## [The exercise]
Starting at the first line of the listing below, repeat each line up to and including the one containing "col = scene.collection". Leave out pictures.

******

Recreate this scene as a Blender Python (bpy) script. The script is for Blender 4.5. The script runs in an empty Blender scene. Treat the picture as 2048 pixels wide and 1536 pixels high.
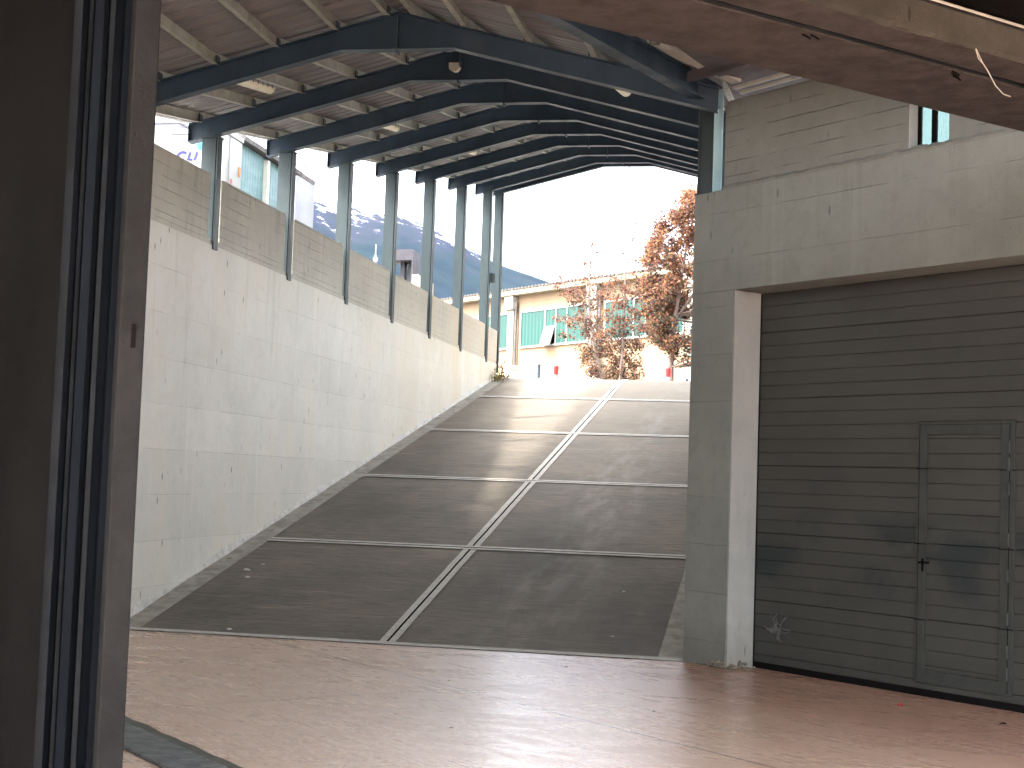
import bpy, bmesh, math, random
from mathutils import Vector, Matrix, noise
R = math.radians
random.seed(7)
scene = bpy.context.scene
col = scene.collection

# ------------------------------------------------------------------ camera
CAMH = 1.55
YAW, PITCH, ROLL = R(11.1377), R(3.7632), R(1.9771)
cam_d = bpy.data.cameras.new('camera'); cam = bpy.data.objects.new('camera', cam_d); col.objects.link(cam)
cam_d.sensor_width = 36; cam_d.lens = 2950 / 2048 * 36; cam_d.clip_start = 0.05; cam_d.clip_end = 30000
fwd = Vector((-math.sin(YAW) * math.cos(PITCH), math.cos(YAW) * math.cos(PITCH), math.sin(PITCH)))
rgt = Vector((math.cos(YAW), math.sin(YAW), 0)); upv = rgt.cross(fwd)
cr, sr = math.cos(ROLL), math.sin(ROLL)
rr = rgt * cr - upv * (-sr) * 1.0
# image right = level right turned so the horizon falls to the right
rr = rgt * cr + upv * sr; uu = upv * cr - rgt * sr
cam.matrix_world = Matrix(((rr.x, uu.x, -fwd.x, 0), (rr.y, uu.y, -fwd.y, 0), (rr.z, uu.z, -fwd.z, CAMH), (0, 0, 0, 1)))
scene.camera = cam

# ------------------------------------------------------------------ world, sun, exposure
SUNV = Vector((-0.655, -0.35, 1.0)).normalized()
w = bpy.data.worlds.new('World'); scene.world = w; w.use_nodes = True
nt = w.node_tree; nt.nodes.clear()
sky = nt.nodes.new('ShaderNodeTexSky'); sky.sky_type = 'NISHITA'; sky.sun_disc = False
sky.sun_elevation = math.asin(SUNV.z); sky.sun_rotation = math.atan2(SUNV.x, SUNV.y)
sky.air_density = 1.0; sky.dust_density = 4.0; sky.ozone_density = 1.0
hsv = nt.nodes.new('ShaderNodeHueSaturation'); hsv.inputs['Saturation'].default_value = 0.25
bg = nt.nodes.new('ShaderNodeBackground'); bg.inputs['Strength'].default_value = 0.15
wo = nt.nodes.new('ShaderNodeOutputWorld')
nt.links.new(sky.outputs[0], hsv.inputs['Color']); nt.links.new(hsv.outputs[0], bg.inputs[0]); nt.links.new(bg.outputs[0], wo.inputs[0])
sl = bpy.data.lights.new('sun', 'SUN'); sl.energy = 0.5; sl.angle = R(3.5); sl.color = (1.0, 0.94, 0.85)
so = bpy.data.objects.new('sun', sl); col.objects.link(so); so.rotation_euler = (-SUNV).to_track_quat('-Z', 'Y').to_euler()
scene.view_settings.view_transform = 'Standard'; scene.view_settings.look = 'None'
scene.view_settings.exposure = 3.65; scene.view_settings.gamma = 1.0

# ------------------------------------------------------------------ materials
class NT:
    def __init__(s, name):
        s.m = bpy.data.materials.new(name); s.m.use_nodes = True; s.t = s.m.node_tree; s.t.nodes.clear()
        s.out = s.t.nodes.new('ShaderNodeOutputMaterial'); s.b = s.t.nodes.new('ShaderNodeBsdfPrincipled')
        s.t.links.new(s.b.outputs[0], s.out.inputs['Surface'])
        s.pos = s.t.nodes.new('ShaderNodeNewGeometry').outputs['Position']
    def n(s, k): return s.t.nodes.new(k)
    def l(s, a, b): s.t.links.new(a, b)
    def put(s, inp, v):
        if isinstance(v, (int, float)): inp.default_value = v
        elif isinstance(v, (tuple, list)): inp.default_value = tuple(v) if len(v) == len(inp.default_value) else (*v, 1)
        else: s.l(v, inp)
    def math(s, op, a, b=0.0, c=0.0, clamp=False):
        n = s.n('ShaderNodeMath'); n.operation = op; n.use_clamp = clamp
        s.put(n.inputs[0], a); s.put(n.inputs[1], b); s.put(n.inputs[2], c); return n.outputs[0]
    def scalep(s, v, p=None):
        n = s.n('ShaderNodeVectorMath'); n.operation = 'MULTIPLY'; s.l(p or s.pos, n.inputs[0]); n.inputs[1].default_value = v; return n.outputs[0]
    def dot(s, v, p=None):
        n = s.n('ShaderNodeVectorMath'); n.operation = 'DOT_PRODUCT'; s.l(p or s.pos, n.inputs[0]); n.inputs[1].default_value = v; return n.outputs['Value']
    def noise(s, sc=1.0, st=(1, 1, 1), det=5, rough=0.6, dist=0.0):
        n = s.n('ShaderNodeTexNoise'); n.inputs['Scale'].default_value = sc; n.inputs['Detail'].default_value = det
        n.inputs['Roughness'].default_value = rough; n.inputs['Distortion'].default_value = dist
        s.l(s.scalep(st), n.inputs['Vector']); return n.outputs[0]
    def voro(s, sc=1.0, st=(1, 1, 1), rnd=1.0):
        n = s.n('ShaderNodeTexVoronoi'); n.inputs['Scale'].default_value = sc; n.inputs['Randomness'].default_value = rnd
        s.l(s.scalep(st), n.inputs['Vector']); return n.outputs['Distance']
    def ramp(s, x, a, b, lo=0.0, hi=1.0):
        n = s.n('ShaderNodeMapRange'); n.interpolation_type = 'SMOOTHSTEP'
        s.put(n.inputs[0], x); s.put(n.inputs[1], a); s.put(n.inputs[2], b); s.put(n.inputs[3], lo); s.put(n.inputs[4], hi); return n.outputs[0]
    def mix(s, f, a, b):
        n = s.n('ShaderNodeMix'); n.data_type = 'RGBA'; s.put(n.inputs[0], f); s.put(n.inputs[6], a); s.put(n.inputs[7], b); return n.outputs[2]
    def bump(s, h, st=0.3, d=0.02):
        n = s.n('ShaderNodeBump'); n.inputs['Strength'].default_value = st; n.inputs['Distance'].default_value = d
        s.l(h, n.inputs['Height']); s.l(n.outputs[0], s.b.inputs['Normal'])
    def fin(s, c, rough=0.8, metal=0.0, spec=0.4):
        s.put(s.b.inputs['Base Color'], c); s.put(s.b.inputs['Roughness'], rough); s.b.inputs['Metallic'].default_value = metal
        s.b.inputs['Specular IOR Level'].default_value = spec; return s.m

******

## [Written response]
Recreate this scene as a Blender Python (bpy) script. The script is for Blender 4.5. The script runs in an empty Blender scene. Treat the picture as 2048 pixels wide and 1536 pixels high.
import bpy, bmesh, math, random
from mathutils import Vector, Matrix, noise
R = math.radians
random.seed(7)
scene = bpy.context.scene
col = scene.collection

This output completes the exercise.